Depuis, les USA semblaient être à la recherche de nouveau recrues.

Des manœuvres et des menaces

Cet aveu d’échecs successifs de tous les procédés pour abattre le Hezbollah depuis l’intérieur a été implicitement reconnu par le chef des renseignements israéliens Tamir Haïman, selon lequel « l’aggravation de la situation économique et sanitaire n’a pu affecter les efforts de construction de la puissance chez les ennemis d’Israël », rapporte le chroniqueur du quotidien al-Akhbar Ali Haidar.
Et la cerise sur le gateau: la résistance a au cours de ces dernières semaines intercepté deux drones israéliens au-dessus du Liban.

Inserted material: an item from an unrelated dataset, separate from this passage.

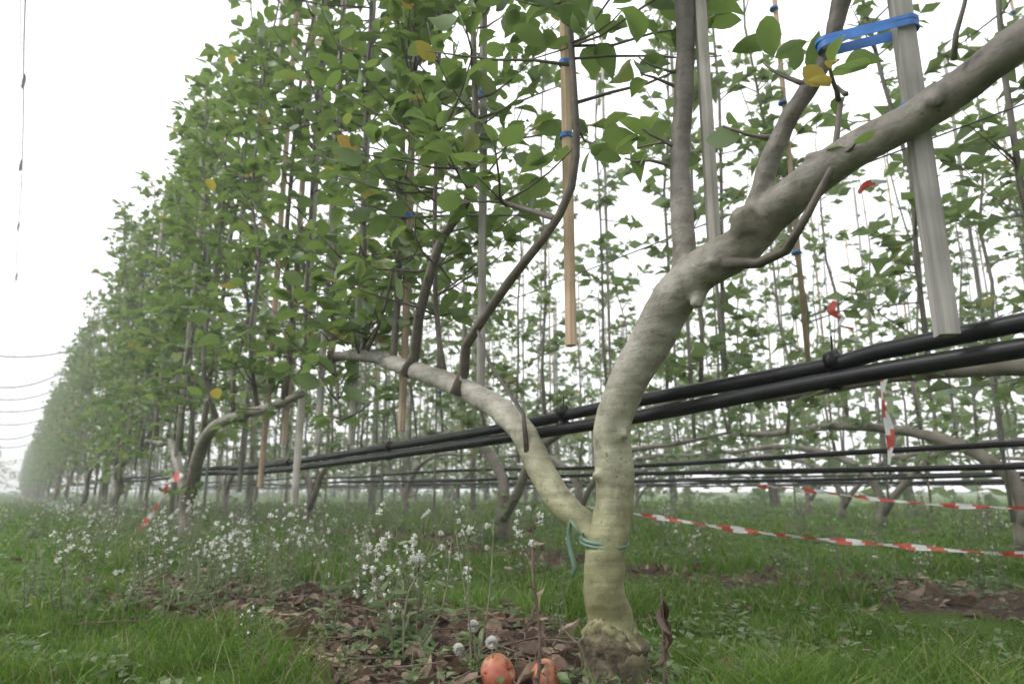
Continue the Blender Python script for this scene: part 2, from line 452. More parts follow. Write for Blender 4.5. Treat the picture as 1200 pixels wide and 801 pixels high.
mb.add(V, F, 1)
V, F = [], []
for i in range(nn):
    a = i / nn * 2 * math.pi
    zt = .079 + .011 * math.sin(a * 2 + 1) + rng.uniform(-.003, .004)
    for rr, z in ((.033, zt + .004), (.0405 + rng.uniform(-.001, .002), zt - .002), (.0445 + rng.uniform(-.0015, .0015), zt - .010 + rng.uniform(-.004, .003)), (.040, zt - .018)):
        V.append((.77 + rr * math.cos(a), .813 + rr * math.sin(a), z))
for i in range(nn):
    for k in range(3):
        j = (i + 1) % nn
        F.append((i * 4 + k, j * 4 + k, j * 4 + k + 1, i * 4 + k + 1))
mb.add(V, F, 0)
mb.obj('rootstock_and_graft', [plain('graft_bark', (.21, .20, .10), .85, .4, 90), M_stump], parent=main)

mb = MB()
br = [
 [(1480, 555, 17), (1456, 600, 14), (1411, 688, 12.2), (1296, 847, 10.8), (1223, 905, 8.5), (1190, 1060, 8), (1180, 1400, 7), (1190, 2000, 5), (1180, 2600, 3)],
 [(1240, 480, 15), (1228, 530, 12.5), (1196, 578, 10.7), (1027, 676, 9), (895, 771, 7.7), (850, 870, 7), (835, 1050, 6), (850, 1500, 5), (840, 2300, 3)],
 [(905, 765, 6), (921, 777, 6), (1000, 820, 6), (1120, 897, 6), (1394, 1149, 5.5), (1500, 1400, 5), (1540, 2000, 3.5)],
 [(545, 580, 9), (500, 571, 7), (451, 571, 6.3), (413, 605, 5), (386, 661, 4), (370, 740, 3)],
 [(1600, 600, 10), (1610, 900, 9), (1590, 1500, 7), (1600, 2900, 3)],
 [(1800, 650, 11), (1830, 800, 10), (1850, 1400, 8), (1840, 3000, 3)],
 [(2050, 690, 9), (2080, 900, 9), (2100, 1500, 7), (2110, 3000, 3)],
 [(2300, 690, 9), (2350, 900, 8), (2330, 1500, 7), (2340, 2900, 3)],
 [(1334, 540, 8), (1380, 620, 7), (1390, 900, 6), (1370, 1700, 5), (1380, 2800, 3)],
 [(990, 350, 5), (1015, 420, 4), (1100, 520, 3.5), (1150, 620, 3)],
 [(60, 760, 12), (40, 1000, 10), (50, 2700, 4)],
 [(-250, 800, 12), (-260, 1200, 10), (-240, 2700, 4)],
 [(-550, 800, 12), (-560, 1200, 10), (-550, 2700, 4)],
 [(1712, 655, 7), (1690, 700, 5), (1600, 760, 4), (1540, 860, 3)],
 [(2000, 700, 7), (1960, 620, 5), (1900, 540, 4), (1840, 480, 2.5)],
]
paths = []
for i, b in enumerate(br):
    P, R = yz(b, .745 if i in (0, 1, 2, 3, 9, 13, 14) else .77, .012)
    p, r = catmull(P, R, .05); tube(mb, p, r, 9, 0, .05); paths.append(p)
mb.obj('branches', [M_branch], parent=main)

mb = MB()
def dress(path, zlo, zhi, n, Lr=(.07, .34), ls=.064, nl=7, side=None, yl=.02):
    c = path[(path[:, 2] > zlo) & (path[:, 2] < zhi)]
    for _ in range(n):
        q = c[rng.integers(len(c))] + rng.normal(0, .004, 3)
        a = rng.uniform(0, 2 * np.pi)
        if side is not None: a = rng.normal(side, .8)
        shoot(mb, q, (math.cos(a), math.sin(a), rng.uniform(-.25, .6)), rng.uniform(*Lr), True, 0, 1, ls, nl + rng.integers(-2, 3), yl=yl)
dress(paths[0], .74, 2.6, 54)
dress(paths[1], .82, 2.3, 44)
dress(paths[2], .82, 2.0, 46)
dress(paths[4], .68, 2.9, 56)
dress(paths[5], .62, 3.0, 68)
dress(paths[6], .62, 3.0, 74)
dress(paths[7], .62, 2.9, 74)
dress(paths[8], .68, 2.8, 56)
dress(paths[13], .66, 2.8, 6, Lr=(.05, .15)); dress(paths[14], .45, 2.8, 8, Lr=(.05, .15), nl=5)
dress(p_u1, .90, 2.6, 24, side=math.pi / 2, yl=0)
dress(p_u1, .72, .95, 5, Lr=(.05, .12), nl=4, side=math.pi / 2, yl=0)
dress(p_u2, .95, 2.2, 14, nl=4, yl=0)
dress(p_u2, .70, .84, 2, Lr=(.04, .08), nl=2, side=.5, yl=0)
dress(paths[3], .64, .75, 3, Lr=(.03, .06), nl=2, yl=.4, ls=.04)
for i in (10, 11, 12): dress(paths[i], .95, 2.7, 22, yl=0)
for q, d, L in [((.745, .245, .72), (-.1, -.1, 1), .11), ((.75, .46, .73), (-.1, 1, .3), .07), ((.75, .41, .78), (-.1, .9, .6), .07), ((.77, .62, .80), (-.3, 1, .1), .08)]:
    shoot(mb, q, d, L, True, 0, 1, .052, 3, yl=0)
mb.obj('foliage', [M_branch, M_leaf, M_yleaf], parent=main)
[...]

C’est en voulant pallier à ces revers, qu’Israël a mené ses manœuvres, laissant planer le doute de « jours de combat » contre le Liban.
Mais aussi bien leur portée réelle que médiatique ont été neutralisées par les propos de Sayed Nasrallah . « Rien ne peut garantir que ces jours de combat ne dégringolent vers une guerre ouverte », a-t-il mis en garde. Avertissant joutant plus loin: « Ne jouez pas avec le feu ».

« Nasrallah a tenté une nouvelle fois de consolider la dissuasion à travers les menaces qu’ils lancées», a conclu la Deuxième chaine de télévision israélienne.
« Il faut prendre les menaces de Nasrallah avec sérieux… Mais il faut aussi nous rappeler que Nasrallah exerce le combat de la guerre psychologique sur les consciences… c’est un expert de la guerre psychologique dissuasive. Il veut dissuader les Israéliens, qui ne veulent pas de guerre », a compris et fait comprendre le président de l’Institut des recherches sur la sécurité nationale israélienne, Amos Yadlin.

Un retour en quelque sorte à la case départ!